In linea generale, gli accantonamenti hanno una connotazione previsionale o probabilistica in quanto riferiti ad eventi che non sono determinabili a priori; pertanto il requisito della certezza potrebbe apparire ultroneo e immotivato.

Viene tuttavia fatto rilevare come il legislatore fiscale abbia inquadrato tra gli accantonamenti fiscalmente deducibili anche quelli “impropri”, vale a dire quelli che nascono da un debito ben preciso, come il TFR del dipendente.
In tale prospettiva, non sembra infondato che la Cassazione richieda, con data certa, la determinazione sia dell’an che del quantum del trattamento di fine mandato. Ci si chiede quindi come tale principio sia compatibile con la possibilità di riconoscere la deducibilità degli accantonamenti al TFM previsti direttamente dallo statuto.

Il tema è stato affrontato dalla DRE del Piemonte la quale ha rilevato come “la deducibilità delle quote accantonate a TFM nell’anno di costituzione sia ammissibile qualora la quantificazione avvenga mediate atto di data certa contestualmente alla nomina dell’amministratore o, al più tardi, entro il 31/12 dell’esercizio di costituzione della società; per i successivi esercizi, la deducibilità sarà condizionata alla predisposizione di atto di data certa anteriore all’inizio di ciascun periodo interessato, al fine di scongiurarne la rimodulazione in funzione dei risultati reddituali dell’impresa con effetti sulla base imponibile”.

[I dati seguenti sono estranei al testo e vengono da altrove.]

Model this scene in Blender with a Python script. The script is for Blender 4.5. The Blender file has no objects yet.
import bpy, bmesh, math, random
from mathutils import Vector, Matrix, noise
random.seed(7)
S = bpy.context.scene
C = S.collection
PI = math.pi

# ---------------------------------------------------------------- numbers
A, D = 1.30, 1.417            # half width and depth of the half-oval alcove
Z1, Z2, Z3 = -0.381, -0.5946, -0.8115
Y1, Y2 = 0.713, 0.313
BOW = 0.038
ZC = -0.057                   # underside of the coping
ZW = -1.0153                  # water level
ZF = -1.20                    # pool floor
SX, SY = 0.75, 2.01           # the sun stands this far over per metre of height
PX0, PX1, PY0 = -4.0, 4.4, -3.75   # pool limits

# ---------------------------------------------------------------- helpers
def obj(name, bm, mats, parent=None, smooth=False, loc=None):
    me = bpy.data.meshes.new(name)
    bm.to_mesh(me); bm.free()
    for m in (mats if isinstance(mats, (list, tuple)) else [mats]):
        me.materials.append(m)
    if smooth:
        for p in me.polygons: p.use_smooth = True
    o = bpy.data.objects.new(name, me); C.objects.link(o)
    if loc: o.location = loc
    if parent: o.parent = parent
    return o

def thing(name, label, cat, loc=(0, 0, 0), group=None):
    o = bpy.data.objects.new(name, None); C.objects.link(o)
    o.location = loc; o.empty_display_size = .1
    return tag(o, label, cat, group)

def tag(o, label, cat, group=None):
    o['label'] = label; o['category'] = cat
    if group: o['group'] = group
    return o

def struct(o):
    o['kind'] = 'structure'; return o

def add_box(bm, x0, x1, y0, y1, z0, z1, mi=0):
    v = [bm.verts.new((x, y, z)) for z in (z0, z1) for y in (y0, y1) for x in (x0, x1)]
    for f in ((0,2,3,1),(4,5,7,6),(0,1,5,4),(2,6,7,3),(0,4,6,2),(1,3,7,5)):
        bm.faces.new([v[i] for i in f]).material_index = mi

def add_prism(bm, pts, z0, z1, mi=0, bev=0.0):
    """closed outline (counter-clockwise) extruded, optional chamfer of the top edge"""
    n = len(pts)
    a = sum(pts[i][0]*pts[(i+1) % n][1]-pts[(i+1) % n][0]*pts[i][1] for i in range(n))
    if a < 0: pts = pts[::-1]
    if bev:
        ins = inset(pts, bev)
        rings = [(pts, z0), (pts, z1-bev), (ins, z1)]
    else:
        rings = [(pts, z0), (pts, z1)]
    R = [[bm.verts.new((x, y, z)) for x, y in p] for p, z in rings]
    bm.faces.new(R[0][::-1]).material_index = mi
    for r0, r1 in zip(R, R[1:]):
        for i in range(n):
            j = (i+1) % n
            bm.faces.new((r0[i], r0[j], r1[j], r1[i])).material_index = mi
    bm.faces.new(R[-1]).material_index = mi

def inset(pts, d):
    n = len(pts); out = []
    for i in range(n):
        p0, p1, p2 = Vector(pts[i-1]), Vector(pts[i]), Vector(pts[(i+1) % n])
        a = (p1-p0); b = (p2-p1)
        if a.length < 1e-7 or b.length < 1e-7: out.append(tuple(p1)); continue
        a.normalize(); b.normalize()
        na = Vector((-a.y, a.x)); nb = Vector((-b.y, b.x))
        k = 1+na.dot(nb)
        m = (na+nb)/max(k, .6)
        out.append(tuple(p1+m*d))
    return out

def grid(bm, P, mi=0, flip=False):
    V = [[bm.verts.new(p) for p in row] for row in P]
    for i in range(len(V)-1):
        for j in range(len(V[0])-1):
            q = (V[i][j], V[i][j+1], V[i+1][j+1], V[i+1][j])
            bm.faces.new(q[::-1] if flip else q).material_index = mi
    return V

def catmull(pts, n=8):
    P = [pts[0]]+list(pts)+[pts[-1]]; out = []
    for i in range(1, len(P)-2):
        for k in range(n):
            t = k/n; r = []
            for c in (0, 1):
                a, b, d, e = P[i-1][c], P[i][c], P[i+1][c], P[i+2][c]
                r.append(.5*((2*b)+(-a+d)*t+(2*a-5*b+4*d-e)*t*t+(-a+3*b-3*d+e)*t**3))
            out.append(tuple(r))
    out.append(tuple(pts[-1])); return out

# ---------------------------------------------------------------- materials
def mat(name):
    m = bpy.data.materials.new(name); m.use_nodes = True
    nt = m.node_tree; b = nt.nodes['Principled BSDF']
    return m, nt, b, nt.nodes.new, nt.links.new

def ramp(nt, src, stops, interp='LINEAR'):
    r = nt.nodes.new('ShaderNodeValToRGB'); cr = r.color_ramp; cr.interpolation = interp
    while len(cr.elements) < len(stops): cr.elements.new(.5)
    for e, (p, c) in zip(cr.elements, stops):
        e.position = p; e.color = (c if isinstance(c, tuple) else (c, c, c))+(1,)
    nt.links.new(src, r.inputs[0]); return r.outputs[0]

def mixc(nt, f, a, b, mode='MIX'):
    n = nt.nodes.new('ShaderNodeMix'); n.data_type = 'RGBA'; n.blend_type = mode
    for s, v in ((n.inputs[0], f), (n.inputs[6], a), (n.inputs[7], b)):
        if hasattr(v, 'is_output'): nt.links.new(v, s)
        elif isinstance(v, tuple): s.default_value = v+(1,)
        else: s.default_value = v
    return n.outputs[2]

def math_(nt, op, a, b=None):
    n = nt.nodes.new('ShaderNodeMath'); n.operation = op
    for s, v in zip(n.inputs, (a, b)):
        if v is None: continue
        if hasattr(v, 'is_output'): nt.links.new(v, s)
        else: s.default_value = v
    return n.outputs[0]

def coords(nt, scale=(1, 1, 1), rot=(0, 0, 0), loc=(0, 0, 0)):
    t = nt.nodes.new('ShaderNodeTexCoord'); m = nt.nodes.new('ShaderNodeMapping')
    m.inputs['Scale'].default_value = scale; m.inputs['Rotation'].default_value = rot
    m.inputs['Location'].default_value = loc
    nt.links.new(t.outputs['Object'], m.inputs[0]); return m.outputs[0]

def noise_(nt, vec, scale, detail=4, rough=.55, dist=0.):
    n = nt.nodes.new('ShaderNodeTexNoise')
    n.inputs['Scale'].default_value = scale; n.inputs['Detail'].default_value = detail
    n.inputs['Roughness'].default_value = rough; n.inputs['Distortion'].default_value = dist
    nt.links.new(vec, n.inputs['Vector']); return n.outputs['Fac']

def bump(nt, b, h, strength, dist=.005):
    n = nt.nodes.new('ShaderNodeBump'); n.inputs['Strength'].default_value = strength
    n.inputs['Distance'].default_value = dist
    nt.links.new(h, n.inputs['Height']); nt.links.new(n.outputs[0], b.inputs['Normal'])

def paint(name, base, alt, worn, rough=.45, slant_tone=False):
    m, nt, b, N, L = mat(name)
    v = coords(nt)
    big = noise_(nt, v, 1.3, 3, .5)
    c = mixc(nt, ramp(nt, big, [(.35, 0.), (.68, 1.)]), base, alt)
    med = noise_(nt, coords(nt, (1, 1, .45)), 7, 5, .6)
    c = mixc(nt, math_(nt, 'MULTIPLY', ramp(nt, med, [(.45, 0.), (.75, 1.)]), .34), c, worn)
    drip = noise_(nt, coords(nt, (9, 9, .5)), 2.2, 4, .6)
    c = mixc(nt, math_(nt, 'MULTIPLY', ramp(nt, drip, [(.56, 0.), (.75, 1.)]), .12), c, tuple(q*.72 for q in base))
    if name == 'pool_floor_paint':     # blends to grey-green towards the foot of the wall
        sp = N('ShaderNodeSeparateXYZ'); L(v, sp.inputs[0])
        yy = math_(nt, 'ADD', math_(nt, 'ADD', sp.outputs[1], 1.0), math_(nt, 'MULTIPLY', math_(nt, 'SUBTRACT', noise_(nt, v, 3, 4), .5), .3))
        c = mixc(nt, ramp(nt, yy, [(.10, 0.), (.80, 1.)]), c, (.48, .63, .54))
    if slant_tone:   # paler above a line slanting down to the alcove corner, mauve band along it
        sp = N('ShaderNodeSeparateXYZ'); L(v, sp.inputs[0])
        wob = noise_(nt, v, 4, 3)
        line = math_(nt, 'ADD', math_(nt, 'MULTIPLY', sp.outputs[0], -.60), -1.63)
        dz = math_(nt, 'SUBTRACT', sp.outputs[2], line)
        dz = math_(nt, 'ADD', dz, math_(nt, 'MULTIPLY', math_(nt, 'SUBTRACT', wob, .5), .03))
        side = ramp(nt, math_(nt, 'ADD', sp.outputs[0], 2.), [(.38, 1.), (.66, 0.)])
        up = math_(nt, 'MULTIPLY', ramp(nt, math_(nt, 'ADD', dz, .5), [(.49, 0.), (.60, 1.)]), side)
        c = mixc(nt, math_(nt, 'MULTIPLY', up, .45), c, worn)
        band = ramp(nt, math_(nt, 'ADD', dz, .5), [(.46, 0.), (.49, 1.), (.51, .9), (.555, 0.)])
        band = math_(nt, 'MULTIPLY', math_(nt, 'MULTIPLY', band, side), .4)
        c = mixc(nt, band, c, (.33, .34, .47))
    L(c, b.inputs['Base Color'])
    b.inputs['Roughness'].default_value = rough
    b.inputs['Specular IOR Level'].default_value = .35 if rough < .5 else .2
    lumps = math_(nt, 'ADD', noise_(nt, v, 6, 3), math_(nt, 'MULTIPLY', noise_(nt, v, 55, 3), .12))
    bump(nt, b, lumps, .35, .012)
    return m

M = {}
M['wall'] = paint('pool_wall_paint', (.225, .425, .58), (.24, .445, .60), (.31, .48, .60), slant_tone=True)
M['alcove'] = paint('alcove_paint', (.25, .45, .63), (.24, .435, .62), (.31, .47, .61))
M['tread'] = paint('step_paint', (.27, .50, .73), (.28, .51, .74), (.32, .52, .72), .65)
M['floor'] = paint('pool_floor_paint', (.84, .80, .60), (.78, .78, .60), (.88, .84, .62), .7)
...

Alla luce di questi ultimi interventi, una generica previsione statutaria che stabilisca il diritto al TFM non pare sufficiente a consentire la deduzione dell’accantonamento.
Laddove invece la relativa clausola contenesse anche la misura dell’indennità o, più plausibilmente, individuasse parametri di natura oggettiva che consentano di determinare l’importo in questione, senza possibilità di introdurre arbitraggi fiscali, non sembra che la sentenza della Cassazione e la consulenza giuridica sopra richiamate possano far venire meno la deducibilità degli accantonamenti in quanto verrebbe rispettato il requisito della certezza ed evitato che l’importo del TFM venga rimodulato in funzione dei risultati dell’impresa.